begin MATERIAL PROVIDED

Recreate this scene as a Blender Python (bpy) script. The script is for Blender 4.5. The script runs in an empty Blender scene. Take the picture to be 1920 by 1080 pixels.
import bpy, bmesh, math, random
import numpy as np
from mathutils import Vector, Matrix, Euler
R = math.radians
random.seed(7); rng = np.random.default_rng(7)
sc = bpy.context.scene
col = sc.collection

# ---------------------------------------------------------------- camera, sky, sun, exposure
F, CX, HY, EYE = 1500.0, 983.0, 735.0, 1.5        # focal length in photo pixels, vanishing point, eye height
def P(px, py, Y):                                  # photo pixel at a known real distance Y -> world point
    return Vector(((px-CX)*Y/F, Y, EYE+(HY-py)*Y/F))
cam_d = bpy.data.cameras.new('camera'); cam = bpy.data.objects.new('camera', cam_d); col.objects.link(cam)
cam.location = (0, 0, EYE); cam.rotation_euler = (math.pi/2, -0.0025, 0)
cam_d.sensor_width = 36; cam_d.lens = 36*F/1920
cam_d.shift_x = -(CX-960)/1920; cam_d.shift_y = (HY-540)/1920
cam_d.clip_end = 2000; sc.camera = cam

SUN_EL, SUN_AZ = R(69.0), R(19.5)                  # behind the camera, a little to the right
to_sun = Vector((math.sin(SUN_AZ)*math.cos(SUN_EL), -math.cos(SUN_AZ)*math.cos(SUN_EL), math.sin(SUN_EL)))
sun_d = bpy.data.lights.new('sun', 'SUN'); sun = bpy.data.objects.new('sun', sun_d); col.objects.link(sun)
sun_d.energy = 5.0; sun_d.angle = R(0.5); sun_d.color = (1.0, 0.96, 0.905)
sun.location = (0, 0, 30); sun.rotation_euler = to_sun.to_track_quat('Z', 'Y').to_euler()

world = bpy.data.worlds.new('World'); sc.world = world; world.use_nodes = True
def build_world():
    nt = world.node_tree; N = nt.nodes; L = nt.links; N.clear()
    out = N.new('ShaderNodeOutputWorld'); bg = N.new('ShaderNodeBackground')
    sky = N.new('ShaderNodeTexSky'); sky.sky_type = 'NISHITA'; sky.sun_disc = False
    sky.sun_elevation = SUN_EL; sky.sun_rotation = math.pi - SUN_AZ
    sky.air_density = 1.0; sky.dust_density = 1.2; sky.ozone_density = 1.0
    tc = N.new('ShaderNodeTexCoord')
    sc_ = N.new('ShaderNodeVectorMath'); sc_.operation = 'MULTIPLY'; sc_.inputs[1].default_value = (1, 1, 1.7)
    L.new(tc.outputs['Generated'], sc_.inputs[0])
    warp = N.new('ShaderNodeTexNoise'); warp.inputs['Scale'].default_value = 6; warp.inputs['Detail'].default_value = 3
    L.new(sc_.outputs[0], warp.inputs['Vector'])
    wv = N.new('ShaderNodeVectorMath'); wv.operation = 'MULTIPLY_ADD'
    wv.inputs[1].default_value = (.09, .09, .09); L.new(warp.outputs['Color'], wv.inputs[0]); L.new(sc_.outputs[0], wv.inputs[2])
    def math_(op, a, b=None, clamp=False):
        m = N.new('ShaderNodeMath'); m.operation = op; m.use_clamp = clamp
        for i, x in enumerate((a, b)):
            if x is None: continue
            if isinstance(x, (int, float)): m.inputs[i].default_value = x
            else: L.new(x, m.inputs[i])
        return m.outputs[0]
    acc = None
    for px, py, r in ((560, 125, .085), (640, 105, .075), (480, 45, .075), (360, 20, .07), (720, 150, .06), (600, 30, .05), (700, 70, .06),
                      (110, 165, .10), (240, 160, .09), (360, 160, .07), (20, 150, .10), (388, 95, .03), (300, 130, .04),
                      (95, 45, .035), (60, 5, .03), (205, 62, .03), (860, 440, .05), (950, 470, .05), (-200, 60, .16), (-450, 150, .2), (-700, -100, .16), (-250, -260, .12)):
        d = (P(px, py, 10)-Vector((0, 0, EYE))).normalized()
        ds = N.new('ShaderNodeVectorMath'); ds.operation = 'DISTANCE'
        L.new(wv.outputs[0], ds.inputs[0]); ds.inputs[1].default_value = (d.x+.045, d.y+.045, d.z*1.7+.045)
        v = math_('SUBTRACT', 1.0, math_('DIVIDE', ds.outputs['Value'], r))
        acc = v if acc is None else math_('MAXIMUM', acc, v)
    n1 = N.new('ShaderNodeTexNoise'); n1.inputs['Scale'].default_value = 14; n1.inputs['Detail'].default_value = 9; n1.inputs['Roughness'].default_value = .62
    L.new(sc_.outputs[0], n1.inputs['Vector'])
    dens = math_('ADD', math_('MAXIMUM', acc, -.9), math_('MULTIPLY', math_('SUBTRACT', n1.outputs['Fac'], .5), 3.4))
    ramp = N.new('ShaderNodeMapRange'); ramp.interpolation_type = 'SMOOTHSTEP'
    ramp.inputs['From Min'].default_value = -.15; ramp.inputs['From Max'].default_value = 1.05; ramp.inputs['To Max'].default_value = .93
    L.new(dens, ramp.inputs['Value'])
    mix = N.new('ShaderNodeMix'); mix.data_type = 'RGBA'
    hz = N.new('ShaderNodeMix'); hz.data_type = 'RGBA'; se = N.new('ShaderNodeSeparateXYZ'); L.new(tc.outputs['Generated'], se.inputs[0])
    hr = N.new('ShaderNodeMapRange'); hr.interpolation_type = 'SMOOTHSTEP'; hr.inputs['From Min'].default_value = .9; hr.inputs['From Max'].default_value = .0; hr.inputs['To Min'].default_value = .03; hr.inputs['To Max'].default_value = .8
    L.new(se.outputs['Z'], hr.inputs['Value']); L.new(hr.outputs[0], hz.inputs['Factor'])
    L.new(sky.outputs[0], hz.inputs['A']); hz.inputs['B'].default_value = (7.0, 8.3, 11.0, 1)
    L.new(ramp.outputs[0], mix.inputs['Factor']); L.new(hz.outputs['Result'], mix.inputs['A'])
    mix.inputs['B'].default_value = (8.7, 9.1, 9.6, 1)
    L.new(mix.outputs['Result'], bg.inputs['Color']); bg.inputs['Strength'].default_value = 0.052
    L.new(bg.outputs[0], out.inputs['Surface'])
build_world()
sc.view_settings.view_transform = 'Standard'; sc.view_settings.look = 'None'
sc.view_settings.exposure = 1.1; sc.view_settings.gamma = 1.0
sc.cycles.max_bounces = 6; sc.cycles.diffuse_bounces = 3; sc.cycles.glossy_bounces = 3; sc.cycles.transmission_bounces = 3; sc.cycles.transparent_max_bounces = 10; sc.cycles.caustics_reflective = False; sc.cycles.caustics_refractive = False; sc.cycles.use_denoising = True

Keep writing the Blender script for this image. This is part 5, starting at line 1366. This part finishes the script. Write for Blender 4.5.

end MATERIAL PROVIDED

Write down again the exact lines running from the beginning of the data to the line containing "sun.location = (0, 0, 30);", with both ends included.

Recreate this scene as a Blender Python (bpy) script. The script is for Blender 4.5. The script runs in an empty Blender scene. Take the picture to be 1920 by 1080 pixels.
import bpy, bmesh, math, random
import numpy as np
from mathutils import Vector, Matrix, Euler
R = math.radians
random.seed(7); rng = np.random.default_rng(7)
sc = bpy.context.scene
col = sc.collection

# ---------------------------------------------------------------- camera, sky, sun, exposure
F, CX, HY, EYE = 1500.0, 983.0, 735.0, 1.5        # focal length in photo pixels, vanishing point, eye height
def P(px, py, Y):                                  # photo pixel at a known real distance Y -> world point
    return Vector(((px-CX)*Y/F, Y, EYE+(HY-py)*Y/F))
cam_d = bpy.data.cameras.new('camera'); cam = bpy.data.objects.new('camera', cam_d); col.objects.link(cam)
cam.location = (0, 0, EYE); cam.rotation_euler = (math.pi/2, -0.0025, 0)
cam_d.sensor_width = 36; cam_d.lens = 36*F/1920
cam_d.shift_x = -(CX-960)/1920; cam_d.shift_y = (HY-540)/1920
cam_d.clip_end = 2000; sc.camera = cam

SUN_EL, SUN_AZ = R(69.0), R(19.5)                  # behind the camera, a little to the right
to_sun = Vector((math.sin(SUN_AZ)*math.cos(SUN_EL), -math.cos(SUN_AZ)*math.cos(SUN_EL), math.sin(SUN_EL)))
sun_d = bpy.data.lights.new('sun', 'SUN'); sun = bpy.data.objects.new('sun', sun_d); col.objects.link(sun)
sun_d.energy = 5.0; sun_d.angle = R(0.5); sun_d.color = (1.0, 0.96, 0.905)
sun.location = (0, 0, 30); sun.rotation_euler = to_sun.to_track_quat('Z', 'Y').to_euler()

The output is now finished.